##### INPUT RECORDS #####

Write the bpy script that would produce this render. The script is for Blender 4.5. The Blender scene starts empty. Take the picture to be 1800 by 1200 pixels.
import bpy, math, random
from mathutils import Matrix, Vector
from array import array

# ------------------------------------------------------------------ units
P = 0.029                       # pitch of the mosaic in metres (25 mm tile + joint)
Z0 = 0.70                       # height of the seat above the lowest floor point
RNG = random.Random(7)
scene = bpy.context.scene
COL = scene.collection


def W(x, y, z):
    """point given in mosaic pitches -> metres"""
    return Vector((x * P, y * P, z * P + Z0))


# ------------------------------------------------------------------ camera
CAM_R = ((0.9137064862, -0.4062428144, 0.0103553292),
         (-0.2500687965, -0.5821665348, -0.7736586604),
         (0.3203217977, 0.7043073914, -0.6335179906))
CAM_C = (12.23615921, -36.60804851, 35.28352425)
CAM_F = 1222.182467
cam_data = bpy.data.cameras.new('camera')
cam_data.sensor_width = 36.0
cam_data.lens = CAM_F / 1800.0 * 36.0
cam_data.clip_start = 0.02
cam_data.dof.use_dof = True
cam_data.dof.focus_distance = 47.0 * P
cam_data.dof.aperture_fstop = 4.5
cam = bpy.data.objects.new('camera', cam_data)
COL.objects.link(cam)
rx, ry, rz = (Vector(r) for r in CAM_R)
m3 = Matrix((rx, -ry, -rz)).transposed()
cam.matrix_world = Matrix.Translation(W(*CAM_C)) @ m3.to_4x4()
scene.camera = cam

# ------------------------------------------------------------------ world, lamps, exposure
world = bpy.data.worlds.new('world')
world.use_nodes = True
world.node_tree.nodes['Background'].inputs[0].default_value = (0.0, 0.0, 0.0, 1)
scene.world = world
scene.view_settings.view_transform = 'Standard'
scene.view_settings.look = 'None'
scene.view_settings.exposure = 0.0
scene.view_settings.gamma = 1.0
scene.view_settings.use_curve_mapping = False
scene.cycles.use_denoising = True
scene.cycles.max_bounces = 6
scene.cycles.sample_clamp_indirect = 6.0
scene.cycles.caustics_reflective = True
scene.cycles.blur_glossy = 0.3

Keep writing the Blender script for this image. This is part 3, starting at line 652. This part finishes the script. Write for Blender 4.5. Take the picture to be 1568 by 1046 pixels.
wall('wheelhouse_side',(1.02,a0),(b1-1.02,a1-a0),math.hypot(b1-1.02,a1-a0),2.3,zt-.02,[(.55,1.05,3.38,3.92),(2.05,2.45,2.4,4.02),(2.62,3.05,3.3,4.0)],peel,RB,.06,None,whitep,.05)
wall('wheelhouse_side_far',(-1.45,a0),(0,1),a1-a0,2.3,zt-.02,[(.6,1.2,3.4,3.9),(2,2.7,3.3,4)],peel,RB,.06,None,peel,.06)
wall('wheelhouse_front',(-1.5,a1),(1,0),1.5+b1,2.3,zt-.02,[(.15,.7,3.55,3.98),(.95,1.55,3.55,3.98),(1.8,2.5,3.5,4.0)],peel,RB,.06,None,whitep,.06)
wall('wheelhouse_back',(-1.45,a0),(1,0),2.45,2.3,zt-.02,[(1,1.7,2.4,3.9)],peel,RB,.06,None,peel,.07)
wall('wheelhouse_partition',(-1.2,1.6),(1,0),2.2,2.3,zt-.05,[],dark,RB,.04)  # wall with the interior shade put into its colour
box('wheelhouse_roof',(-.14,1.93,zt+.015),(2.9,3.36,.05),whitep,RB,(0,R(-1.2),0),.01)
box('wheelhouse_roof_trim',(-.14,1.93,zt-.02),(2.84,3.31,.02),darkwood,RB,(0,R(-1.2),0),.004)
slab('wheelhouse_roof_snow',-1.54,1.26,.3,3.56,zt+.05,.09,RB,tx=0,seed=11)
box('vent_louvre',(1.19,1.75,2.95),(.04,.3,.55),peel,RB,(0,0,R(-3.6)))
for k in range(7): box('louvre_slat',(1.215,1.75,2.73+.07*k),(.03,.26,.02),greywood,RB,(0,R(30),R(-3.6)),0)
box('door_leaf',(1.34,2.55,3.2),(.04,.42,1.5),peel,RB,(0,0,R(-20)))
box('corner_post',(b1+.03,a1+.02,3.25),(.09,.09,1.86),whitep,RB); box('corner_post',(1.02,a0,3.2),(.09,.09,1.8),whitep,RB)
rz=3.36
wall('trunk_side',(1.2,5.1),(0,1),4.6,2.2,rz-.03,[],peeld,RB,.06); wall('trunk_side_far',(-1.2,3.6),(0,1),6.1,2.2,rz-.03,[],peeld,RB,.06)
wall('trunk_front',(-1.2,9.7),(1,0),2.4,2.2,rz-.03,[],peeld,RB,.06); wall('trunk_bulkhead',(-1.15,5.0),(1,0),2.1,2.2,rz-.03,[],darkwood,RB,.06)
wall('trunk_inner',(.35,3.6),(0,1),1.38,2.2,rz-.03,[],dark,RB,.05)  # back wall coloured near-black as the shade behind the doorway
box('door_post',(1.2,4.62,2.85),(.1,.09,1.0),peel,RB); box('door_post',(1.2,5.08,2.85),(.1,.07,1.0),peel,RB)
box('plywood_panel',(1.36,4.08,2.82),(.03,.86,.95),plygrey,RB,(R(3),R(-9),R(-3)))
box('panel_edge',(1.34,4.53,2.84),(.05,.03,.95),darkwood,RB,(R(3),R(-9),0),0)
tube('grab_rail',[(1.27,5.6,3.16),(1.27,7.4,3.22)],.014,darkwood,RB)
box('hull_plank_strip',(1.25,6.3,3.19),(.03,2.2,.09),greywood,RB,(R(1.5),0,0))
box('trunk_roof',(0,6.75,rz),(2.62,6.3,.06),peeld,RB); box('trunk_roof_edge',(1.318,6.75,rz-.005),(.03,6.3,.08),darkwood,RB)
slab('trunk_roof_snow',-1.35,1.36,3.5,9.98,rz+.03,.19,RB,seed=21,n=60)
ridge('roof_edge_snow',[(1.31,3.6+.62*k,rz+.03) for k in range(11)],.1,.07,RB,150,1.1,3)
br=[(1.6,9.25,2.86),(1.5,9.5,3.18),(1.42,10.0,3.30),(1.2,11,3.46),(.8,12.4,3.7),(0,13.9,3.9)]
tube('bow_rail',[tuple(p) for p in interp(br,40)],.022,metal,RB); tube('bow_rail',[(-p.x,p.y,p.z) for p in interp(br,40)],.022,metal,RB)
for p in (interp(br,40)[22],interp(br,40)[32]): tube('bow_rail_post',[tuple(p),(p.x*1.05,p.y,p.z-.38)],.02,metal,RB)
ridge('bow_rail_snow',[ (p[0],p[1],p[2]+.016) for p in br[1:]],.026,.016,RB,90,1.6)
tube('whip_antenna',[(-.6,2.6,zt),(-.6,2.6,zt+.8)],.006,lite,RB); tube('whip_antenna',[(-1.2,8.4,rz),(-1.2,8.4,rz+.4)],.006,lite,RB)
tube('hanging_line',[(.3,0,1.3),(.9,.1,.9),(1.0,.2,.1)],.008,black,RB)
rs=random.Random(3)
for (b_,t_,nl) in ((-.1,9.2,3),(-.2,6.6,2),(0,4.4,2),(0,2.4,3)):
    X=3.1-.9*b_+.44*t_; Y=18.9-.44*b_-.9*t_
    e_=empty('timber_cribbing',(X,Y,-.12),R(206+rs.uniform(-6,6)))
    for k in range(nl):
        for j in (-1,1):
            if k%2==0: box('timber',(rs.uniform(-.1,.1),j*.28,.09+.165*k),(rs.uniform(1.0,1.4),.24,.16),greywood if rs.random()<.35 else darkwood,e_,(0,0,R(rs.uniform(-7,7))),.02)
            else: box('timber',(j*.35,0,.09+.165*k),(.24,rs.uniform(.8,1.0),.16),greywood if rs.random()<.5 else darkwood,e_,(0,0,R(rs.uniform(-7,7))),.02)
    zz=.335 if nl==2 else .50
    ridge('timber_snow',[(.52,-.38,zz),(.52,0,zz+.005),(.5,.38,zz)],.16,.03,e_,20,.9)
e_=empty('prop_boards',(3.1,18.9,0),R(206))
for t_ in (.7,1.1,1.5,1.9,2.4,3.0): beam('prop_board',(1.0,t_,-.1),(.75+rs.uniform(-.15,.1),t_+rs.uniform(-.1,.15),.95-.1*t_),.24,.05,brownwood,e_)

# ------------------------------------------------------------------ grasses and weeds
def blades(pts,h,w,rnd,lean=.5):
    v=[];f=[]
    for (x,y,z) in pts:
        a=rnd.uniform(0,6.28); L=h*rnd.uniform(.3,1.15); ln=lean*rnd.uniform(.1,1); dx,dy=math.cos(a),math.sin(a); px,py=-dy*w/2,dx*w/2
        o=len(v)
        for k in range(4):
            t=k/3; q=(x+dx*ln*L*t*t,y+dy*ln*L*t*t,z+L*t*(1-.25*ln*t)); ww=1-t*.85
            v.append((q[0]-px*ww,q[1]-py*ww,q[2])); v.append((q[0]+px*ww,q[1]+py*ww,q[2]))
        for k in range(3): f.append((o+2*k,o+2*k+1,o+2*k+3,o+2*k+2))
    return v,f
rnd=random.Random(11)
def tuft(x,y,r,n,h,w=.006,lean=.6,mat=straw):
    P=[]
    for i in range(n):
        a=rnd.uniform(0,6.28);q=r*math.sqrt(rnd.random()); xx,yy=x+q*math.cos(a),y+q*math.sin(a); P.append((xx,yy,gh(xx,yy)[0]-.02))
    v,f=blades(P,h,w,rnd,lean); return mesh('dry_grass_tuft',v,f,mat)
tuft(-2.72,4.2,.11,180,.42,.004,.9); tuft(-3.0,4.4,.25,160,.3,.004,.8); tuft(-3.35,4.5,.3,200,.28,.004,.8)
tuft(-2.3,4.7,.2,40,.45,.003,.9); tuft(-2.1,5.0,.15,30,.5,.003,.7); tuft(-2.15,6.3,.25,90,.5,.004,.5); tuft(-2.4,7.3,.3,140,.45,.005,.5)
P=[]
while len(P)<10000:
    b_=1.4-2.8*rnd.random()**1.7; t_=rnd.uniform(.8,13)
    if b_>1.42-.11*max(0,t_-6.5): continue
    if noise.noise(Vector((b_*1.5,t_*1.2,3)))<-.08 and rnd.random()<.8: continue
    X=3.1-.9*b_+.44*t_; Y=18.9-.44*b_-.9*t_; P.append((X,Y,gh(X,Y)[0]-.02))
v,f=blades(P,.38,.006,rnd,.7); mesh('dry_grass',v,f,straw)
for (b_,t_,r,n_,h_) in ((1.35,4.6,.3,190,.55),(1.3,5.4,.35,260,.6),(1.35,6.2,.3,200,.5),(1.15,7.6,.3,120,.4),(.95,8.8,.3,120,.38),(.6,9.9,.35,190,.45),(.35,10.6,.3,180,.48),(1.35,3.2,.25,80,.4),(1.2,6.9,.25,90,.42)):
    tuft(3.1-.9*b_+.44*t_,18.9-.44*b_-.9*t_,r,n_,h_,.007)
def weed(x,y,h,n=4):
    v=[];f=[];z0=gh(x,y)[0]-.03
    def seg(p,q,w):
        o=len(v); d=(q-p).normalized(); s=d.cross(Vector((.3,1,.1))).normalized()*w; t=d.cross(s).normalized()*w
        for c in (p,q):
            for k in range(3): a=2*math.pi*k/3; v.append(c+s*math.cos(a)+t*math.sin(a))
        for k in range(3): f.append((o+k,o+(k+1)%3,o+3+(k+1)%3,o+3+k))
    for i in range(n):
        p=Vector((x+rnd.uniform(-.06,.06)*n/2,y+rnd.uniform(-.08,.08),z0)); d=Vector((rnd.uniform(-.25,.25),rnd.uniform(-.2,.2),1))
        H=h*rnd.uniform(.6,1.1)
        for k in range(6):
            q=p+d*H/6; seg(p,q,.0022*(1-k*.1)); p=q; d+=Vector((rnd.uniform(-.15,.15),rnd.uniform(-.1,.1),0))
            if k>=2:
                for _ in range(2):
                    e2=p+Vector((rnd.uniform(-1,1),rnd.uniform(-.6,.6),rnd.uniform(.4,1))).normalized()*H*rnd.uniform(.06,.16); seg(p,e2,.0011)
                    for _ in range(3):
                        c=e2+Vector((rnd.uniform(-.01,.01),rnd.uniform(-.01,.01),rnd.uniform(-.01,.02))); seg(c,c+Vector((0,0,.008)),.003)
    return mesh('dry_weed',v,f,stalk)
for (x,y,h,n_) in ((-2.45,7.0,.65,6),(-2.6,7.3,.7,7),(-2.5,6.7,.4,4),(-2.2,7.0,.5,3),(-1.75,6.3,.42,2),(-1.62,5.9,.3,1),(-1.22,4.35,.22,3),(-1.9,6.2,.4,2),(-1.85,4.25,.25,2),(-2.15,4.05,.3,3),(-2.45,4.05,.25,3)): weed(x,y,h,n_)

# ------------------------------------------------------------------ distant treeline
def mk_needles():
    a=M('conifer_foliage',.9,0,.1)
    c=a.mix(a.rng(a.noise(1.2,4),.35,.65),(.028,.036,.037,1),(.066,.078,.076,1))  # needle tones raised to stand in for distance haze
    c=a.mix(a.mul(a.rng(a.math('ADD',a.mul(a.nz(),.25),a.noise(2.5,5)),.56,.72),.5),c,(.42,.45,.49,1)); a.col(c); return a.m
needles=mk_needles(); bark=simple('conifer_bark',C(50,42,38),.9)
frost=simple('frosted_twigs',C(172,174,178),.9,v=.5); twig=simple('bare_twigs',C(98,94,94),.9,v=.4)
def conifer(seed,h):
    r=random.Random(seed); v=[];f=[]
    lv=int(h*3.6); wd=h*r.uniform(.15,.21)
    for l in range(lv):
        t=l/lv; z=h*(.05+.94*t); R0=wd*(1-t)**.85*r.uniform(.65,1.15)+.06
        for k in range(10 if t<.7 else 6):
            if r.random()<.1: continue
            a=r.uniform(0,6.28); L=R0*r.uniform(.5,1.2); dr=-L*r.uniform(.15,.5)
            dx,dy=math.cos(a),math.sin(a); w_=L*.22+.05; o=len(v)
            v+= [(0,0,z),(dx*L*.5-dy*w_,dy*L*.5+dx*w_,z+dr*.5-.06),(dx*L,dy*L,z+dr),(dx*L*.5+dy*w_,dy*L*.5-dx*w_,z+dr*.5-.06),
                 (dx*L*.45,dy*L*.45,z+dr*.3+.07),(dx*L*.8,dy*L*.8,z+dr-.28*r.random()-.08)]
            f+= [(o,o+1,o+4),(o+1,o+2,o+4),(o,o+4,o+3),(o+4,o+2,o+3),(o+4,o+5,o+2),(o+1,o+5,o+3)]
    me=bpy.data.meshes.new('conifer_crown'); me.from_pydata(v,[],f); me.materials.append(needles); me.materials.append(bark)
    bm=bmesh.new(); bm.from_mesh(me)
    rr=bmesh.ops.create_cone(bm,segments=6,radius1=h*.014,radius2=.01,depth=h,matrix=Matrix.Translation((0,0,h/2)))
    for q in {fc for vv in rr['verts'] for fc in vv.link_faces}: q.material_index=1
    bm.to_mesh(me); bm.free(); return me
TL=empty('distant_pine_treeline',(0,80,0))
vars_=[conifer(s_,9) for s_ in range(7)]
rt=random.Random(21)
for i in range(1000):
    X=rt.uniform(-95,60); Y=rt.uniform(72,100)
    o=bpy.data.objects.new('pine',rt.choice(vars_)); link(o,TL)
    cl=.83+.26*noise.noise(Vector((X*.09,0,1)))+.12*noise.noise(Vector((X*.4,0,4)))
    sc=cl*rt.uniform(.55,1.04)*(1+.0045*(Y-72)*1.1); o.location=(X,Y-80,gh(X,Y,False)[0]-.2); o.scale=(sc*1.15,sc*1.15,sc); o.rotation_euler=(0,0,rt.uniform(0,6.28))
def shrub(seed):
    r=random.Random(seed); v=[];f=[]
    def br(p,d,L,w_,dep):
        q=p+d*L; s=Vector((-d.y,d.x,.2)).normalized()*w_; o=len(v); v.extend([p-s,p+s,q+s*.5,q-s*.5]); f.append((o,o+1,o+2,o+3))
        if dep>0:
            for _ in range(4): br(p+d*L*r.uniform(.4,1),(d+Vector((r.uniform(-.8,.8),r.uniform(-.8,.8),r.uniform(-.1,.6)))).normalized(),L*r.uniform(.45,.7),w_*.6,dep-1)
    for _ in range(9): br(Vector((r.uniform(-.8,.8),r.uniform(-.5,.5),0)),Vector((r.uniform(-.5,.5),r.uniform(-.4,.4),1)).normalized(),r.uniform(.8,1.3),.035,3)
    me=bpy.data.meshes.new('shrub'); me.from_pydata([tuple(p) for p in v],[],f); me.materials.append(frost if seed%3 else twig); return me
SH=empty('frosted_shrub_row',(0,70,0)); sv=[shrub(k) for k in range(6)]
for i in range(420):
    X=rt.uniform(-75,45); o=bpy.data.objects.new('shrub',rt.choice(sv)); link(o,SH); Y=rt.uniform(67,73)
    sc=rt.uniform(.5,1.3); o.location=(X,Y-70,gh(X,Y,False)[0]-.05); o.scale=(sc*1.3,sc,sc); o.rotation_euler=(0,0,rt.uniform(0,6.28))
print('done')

#####

**GIVEN INSTRUCTION**
Only the lines from the beginning of the material to the line containing "from array import array" should be echoed, verbatim and in full.

**CORRECT RESPONSE**
Write the bpy script that would produce this render. The script is for Blender 4.5. The Blender scene starts empty. Take the picture to be 1800 by 1200 pixels.
import bpy, math, random
from mathutils import Matrix, Vector
from array import array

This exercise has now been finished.